Ancak mücadele okulunun bazı gerçekleri vardır. Bizler bu okulu okumadıkça, temel gerçekleri yaşayarak bilincimize kazımadıkça bize dayatılan bu kölelik koşullarını değiştiremeyiz. İşte bu temel gerçeklerden biri de “Hak verilmez alınır!” ilkesidir. Yani bizler haklı taleplerimiz uğruna patronlarla dişe diş bir mücadeleyi göze alamazsak, her zaman kaybeden biz oluruz.

Bunun en somut ve son örneğini asgari ücrete yapılan artışlarda yaşayarak görmedik mi? En nihayetinde bu devlet de bir sınıfın çıkarlarını temsil ediyor ve buna göre yasalar çıkarıyor, kararlar alıyor. Bu yüzden sermaye devleti diyoruz. Belirlediği asgari ücretle patronlar sınıfının çıkarlarını kollamış, onların istek ve arzuları doğrultusunda hareket etmiştir.

Ancak onlara bu denli rahat hareket etme imkanını veren örgütsüz olan ve ortak hareket etme yeteneğini gösteremeyen bizleriz. Asgari ücretin belirlenmesinde işçilerin hiçbir ağırlığı olmamıştır. Bizleri temsil ettiği ileri sürülen sendika bürokratları görüntüyü kurtarmak için orada bulunuyorlar ve bu tabloyu tamamlıyorlar. Eğer çalıştığımız tüm işletmelerde “İnsanca yaşamaya yeten vergiden muaf bir asgari ücret” talebiyle komiteler kurup mücadeleyi örebilseydik, bu uğurda harekete geçebilseydik, arzuladığımız ücreti almamız bir ölçüde olanaklı olabilirdi.

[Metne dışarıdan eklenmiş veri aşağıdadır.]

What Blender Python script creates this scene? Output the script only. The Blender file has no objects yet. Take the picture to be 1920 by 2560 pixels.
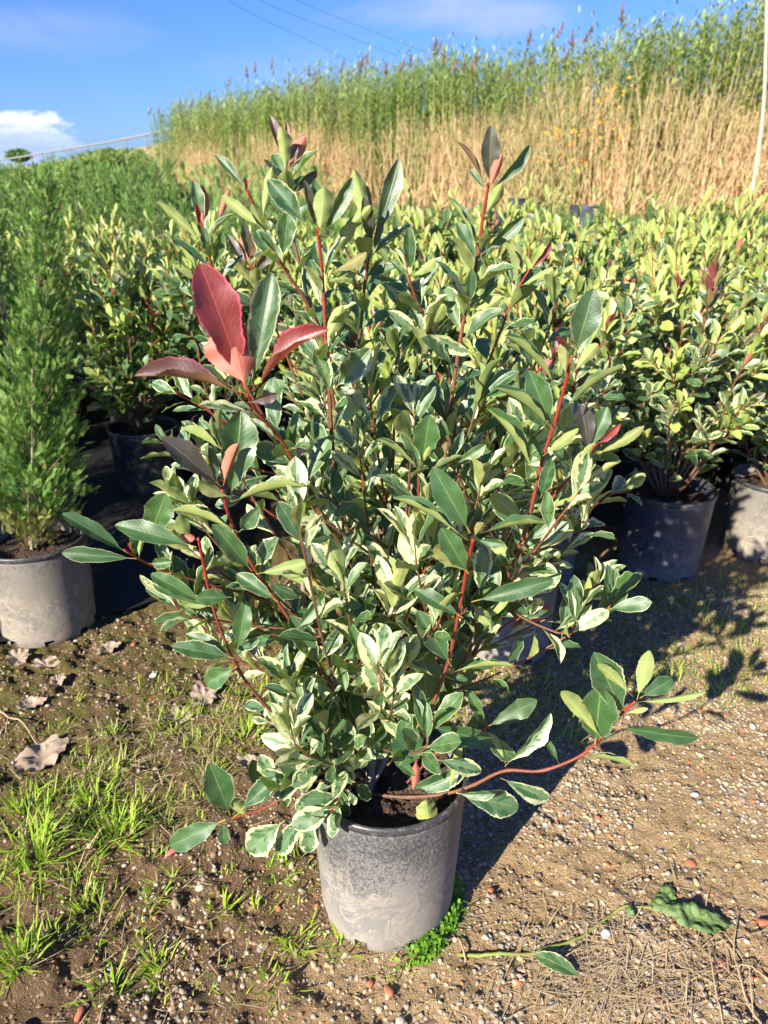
import bpy, math, random
import numpy as np
from mathutils import Vector
R = math.radians
rng = np.random.default_rng(11)
random.seed(5)
scn = bpy.context.scene
COL = scn.collection

# ------------------------------------------------------------------ camera
CAMH, PITCH, FPX = 1.2, R(24.0), 1926.0          # focal length in source pixels (1920 x 2560)
cd = bpy.data.cameras.new("camera"); cam = bpy.data.objects.new("camera", cd); COL.objects.link(cam)
cam.location = (0, 0, CAMH); cam.rotation_euler = (R(90) - PITCH, 0, 0)
cd.sensor_fit = 'VERTICAL'; cd.sensor_height = 36; cd.lens = 36 * FPX / 2560
cd.clip_start = 0.02; cd.clip_end = 2000
cd.dof.use_dof = True; cd.dof.focus_distance = 1.12; cd.dof.aperture_fstop = 7.5
scn.camera = cam
# ------------------------------------------------------------------ light
SUN_EL, SUN_AZ = R(28), R(217)
w = bpy.data.worlds.new("World"); scn.world = w; w.use_nodes = True
sl = bpy.data.lights.new("sun", 'SUN'); so = bpy.data.objects.new("sun", sl); COL.objects.link(so)
sl.energy = 5.0; sl.angle = R(0.5); sl.color = (1.0, 0.90, 0.74)
TOSUN = Vector((math.sin(SUN_AZ) * math.cos(SUN_EL), math.cos(SUN_AZ) * math.cos(SUN_EL), math.sin(SUN_EL)))
so.rotation_euler = TOSUN.to_track_quat('Z', 'Y').to_euler(); so.location = (-3, -4, 6)
scn.view_settings.view_transform = 'Standard'; scn.view_settings.look = 'None'
scn.view_settings.exposure = 1.34; scn.view_settings.gamma = 1
scn.cycles.max_bounces = 6; scn.cycles.transparent_max_bounces = 4; scn.cycles.use_denoising = True
scn.cycles.caustics_reflective = False; scn.cycles.caustics_refractive = False

# pixel of the 1659 x 2212 view + forward distance -> world point ; and on the ground
def P(x, y, Y):
    a = (x * 1.15732 - 960) / FPX; b = -(y * 1.15732 - 1280) / FPX
    c, s = math.cos(PITCH), math.sin(PITCH)
    dy = c + b * s; dz = -s + b * c
    t = Y / dy
    return np.array([a * t, Y, CAMH + dz * t])
def G(x, y, z=0.0):
    a = (x * 1.15732 - 960) / FPX; b = -(y * 1.15732 - 1280) / FPX
    c, s = math.cos(PITCH), math.sin(PITCH)
    dy = c + b * s; dz = -s + b * c
    t = (z - CAMH) / dz
    return np.array([a * t, dy * t, z])

# ------------------------------------------------------------------ node helper
class NT:
    def __init__(s, tree): s.t = tree; s.t.nodes.clear()
    def n(s, kind, ins=None, **props):
        nd = s.t.nodes.new(kind)
        for k, v in props.items(): setattr(nd, k, v)
        for k, v in (ins or {}).items():
            sock = nd.inputs[k]
            if isinstance(v, bpy.types.NodeSocket): s.t.links.new(v, sock)
            else:
                if isinstance(v, tuple) and len(v) == 3 and sock.type == 'RGBA': v = (*v, 1)
                sock.default_value = v
        return nd
    def m(s, op, a, b=0.0, c=None, clamp=False):
        nd = s.t.nodes.new('ShaderNodeMath'); nd.operation = op; nd.use_clamp = clamp
        for i, v in enumerate([a, b] + ([c] if c is not None else [])):
            if isinstance(v, bpy.types.NodeSocket): s.t.links.new(v, nd.inputs[i])
            else: nd.inputs[i].default_value = v
        return nd.outputs[0]
    def step(s, x, lo, hi):
        nd = s.n('ShaderNodeMapRange', {0: x, 1: lo, 2: hi, 3: 0.0, 4: 1.0}, interpolation_type='SMOOTHSTEP')
        return nd.outputs[0]
    def mix(s, f, a, b, mode='MIX'):
        nd = s.t.nodes.new('ShaderNodeMix'); nd.data_type = 'RGBA'; nd.blend_type = mode
        for i, v in ((0, f), (6, a), (7, b)):
            if isinstance(v, bpy.types.NodeSocket): s.t.links.new(v, nd.inputs[i])
            elif i == 0: nd.inputs[0].default_value = v
            else: nd.inputs[i].default_value = (*v, 1)
        return nd.outputs[2]
    def noise(s, vec, scale, detail=3, rough=0.55, dist=0.0):
        nd = s.n('ShaderNodeTexNoise', {'Vector': vec, 'Scale': scale, 'Detail': detail, 'Roughness': rough, 'Distortion': dist})
        return nd.outputs[0]
    def bump(s, h, strength, dist):
        return s.n('ShaderNodeBump', {'Height': h, 'Strength': strength, 'Distance': dist}).outputs[0]
    def out(s, sh): s.t.links.new(sh, s.n('ShaderNodeOutputMaterial').inputs[0])
def mat(name):
    m = bpy.data.materials.new(name); m.use_nodes = True
    return m, NT(m.node_tree)

# ------------------------------------------------------------------ sky
W = NT(w.node_tree)
sky = W.n('ShaderNodeTexSky', sky_type='NISHITA', sun_disc=False, sun_elevation=SUN_EL, sun_rotation=SUN_AZ,
          altitude=0, air_density=1.0, dust_density=0.35, ozone_density=3.0)
tc = W.n('ShaderNodeTexCoord').outputs['Generated']
sepd = W.n('ShaderNodeSeparateXYZ', {0: tc})
dx, dy, dz = sepd.outputs
az = W.m('DIVIDE', dx, W.m('MAXIMUM', dy, 0.05))                 # tan of azimuth from +Y
el = W.m('DIVIDE', dz, W.m('MAXIMUM', dy, 0.05))
cv = W.n('ShaderNodeCombineXYZ', {0: az, 1: W.m('MULTIPLY', el, 2.6), 2: 0.3}).outputs[0]
n1 = W.noise(cv, 5.5, 6, 0.6, 0.4)
n2 = W.noise(cv, 22.0, 5, 0.6, 0.2)
def blob(cx, cy, rx, ry):
    a = W.m('DIVIDE', W.m('SUBTRACT', az, cx), rx); b = W.m('DIVIDE', W.m('SUBTRACT', el, cy), ry)
    r2 = W.m('ADD', W.m('MULTIPLY', a, a), W.m('MULTIPLY', b, b))
    return W.m('SUBTRACT', 1.0, r2)
front = W.step(dy, 0.05, 0.3)
wisp1 = W.step(W.m('ADD', blob(0.13, 0.160, 0.17, 0.034), W.m('MULTIPLY', W.m('SUBTRACT', n1, 0.5), 3.2)), 0.2, 1.7)
wisp2 = W.step(W.m('ADD', blob(-0.40, 0.140, 0.17, 0.034), W.m('MULTIPLY', W.m('SUBTRACT', n1, 0.5), 2.6)), 0.0, 2.0)
wisp3 = W.step(W.m('ADD', blob(-0.12, 0.110, 0.14, 0.03), W.m('MULTIPLY', W.m('SUBTRACT', n1, 0.55), 3.0)), 0.0, 2.2)
cum = W.step(W.m('ADD', blob(-0.44, 0.030, 0.100, 0.036), W.m('MULTIPLY', W.m('SUBTRACT', n2, 0.5), 3.2)), 0.05, 0.75)
gen = W.m('MULTIPLY', W.step(n1, 0.56, 0.78), 0.30)
lilac = (4.2, 5.0, 8.8)
skyc = W.mix(1.0, sky.outputs[0], (0.46, 0.70, 1.36), 'MULTIPLY')
wsp = W.m('MULTIPLY', W.m('MAXIMUM', W.m('MAXIMUM', W.m('MULTIPLY', wisp1, 0.9), W.m('MULTIPLY', wisp2, 0.65)), W.m('MAXIMUM', W.m('MULTIPLY', wisp3, 0.45), gen)), front)
c1 = W.mix(wsp, skyc, lilac)
topc = W.step(W.m('ADD', el, W.m('MULTIPLY', W.m('SUBTRACT', n2, 0.5), 0.06)), 0.025, 0.062)
cumc = W.mix(topc, (4.6, 5.6, 9.0), (9.6, 9.6, 10.4))
c2 = W.mix(W.m('MULTIPLY', W.m('MULTIPLY', cum, 0.75), front), c1, cumc)
bg = W.n('ShaderNodeBackground', {0: c2, 1: 0.054})
W.t.links.new(bg.outputs[0], W.n('ShaderNodeOutputWorld').inputs[0])

# ------------------------------------------------------------------ mesh accumulator
class Acc:
    def __init__(s): s.v = []; s.c = []; s.u = []; s.f = []; s.n = 0
    def add(s, v, faces, u=None, c=None):
        v = np.asarray(v, float).reshape(-1, 3); k = len(v)
        s.v.append(v)
        s.u.append(np.zeros((k, 2)) if u is None else np.asarray(u, float).reshape(-1, 2))
        c = np.array([0.5, 0, 0, 1.0]) if c is None else np.asarray(c, float)
        s.c.append(np.broadcast_to(c, (k, 4)).copy())
        for f in (faces if isinstance(faces, list) else [faces]):
            f = np.asarray(f, np.int64)
            if len(f): s.f.append(f + s.n)
        s.n += k
    def mesh(s, name, m, smooth=True):
        me = bpy.data.meshes.new(name)
        if s.n == 0: return me
        V = np.concatenate(s.v); U = np.concatenate(s.u); C = np.concatenate(s.c)
        lv = np.concatenate([f.ravel() for f in s.f]); cnt = np.concatenate([np.full(len(f), f.shape[1]) for f in s.f])
        me.vertices.add(len(V)); me.vertices.foreach_set("co", V.ravel().astype(np.float32))
        me.loops.add(len(lv)); me.loops.foreach_set("vertex_index", lv.astype(np.int32))
        me.polygons.add(len(cnt)); me.polygons.foreach_set("loop_start", (np.cumsum(cnt) - cnt).astype(np.int32))
        if smooth: me.polygons.foreach_set("use_smooth", np.ones(len(cnt), bool))
        me.update(calc_edges=True)
        uv = me.uv_layers.new(name="UVMap"); uv.data.foreach_set("uv", U[lv].ravel().astype(np.float32))
        ca = me.color_attributes.new("lf", 'FLOAT_COLOR', 'POINT'); ca.data.foreach_set("color", C.ravel().astype(np.float32))
        if not isinstance(m, (list, tuple)): m = [m]
        for q in m: me.materials.append(q)
        me.validate(clean_customdata=False)
        return me
    def build(s, name, m, parent=None, smooth=True):
        return link(name, s.mesh(name, m, smooth), parent)
def link(name, me, parent=None):
    o = bpy.data.objects.new(name, me); COL.objects.link(o)
    if parent: o.parent = parent
    return o
def tag(o, label=None, cat=None, group=None, kind=None):
    if label: o['label'] = label
    if cat: o['category'] = cat
    if group: o['group'] = group
    if kind: o['kind'] = kind
    return o
def empty(name, loc=(0, 0, 0), rz=0):
    o = bpy.data.objects.new(name, None); COL.objects.link(o); o.location = loc; o.rotation_euler = (0, 0, rz)
    o.empty_display_size = 0.05
    return o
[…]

O halde asgari ücret belirlenirken yapamadığımızı, bu zam döneminde yapmaya çalışalım. Bölgeler düzeyinde, sektörel düzeyde, olmazsa işyerimizdeki işçiler olarak biraraya gelelim ve bu defa yapılacak olan zam oranında söz sahibi olalım. Komiteler kurmaya çalışalım. İşte, evde, sokakta bu sorunları tartışıp, çözüm yolu arayalım. “Tek başıma ne yapabilirim” kaygısına kapılmadan sorunlarımızı arkadaşlarımızla tartışalım. Unutmayalım ki Genç İşçi bu noktada önemli araçlarımızdan biridir. Yaşadığımız sorunları, deneyimleri, çözüm yollarını ve önerilerimizi Genç İşçi aracılığıyla aktarabiliriz. Genç İşçi birbirimize uzanan elimiz olsun. Aynı sorunları ve ortak çıkarları paylaşan biz işçileri biraraya getirmenin, birbirimizle bağ kurmanın bir aracıdır Genç İşçi.

Herhangi bir işyerinde ne yapacağımızı, nasıl yapacağımızı tartışabilmek için bülteni dağıtan arkadaşlarla ilişki kurabilmeli ve fikir alışverişinde bulunabilmeliyiz. Bülteni dağıtmak ve yazı yazmak için gönüllü olmalıyız. Ancak böyle bir örgütlü faaliyet içerisinde haklarımızı elde edebiliriz. Rüzgarın bu sefer bizden yana esmesini sağlayabiliriz.

KURTULUŞ YOK TEK BAŞINA, YA HEP BERABER YA HİÇBİRİMİZ!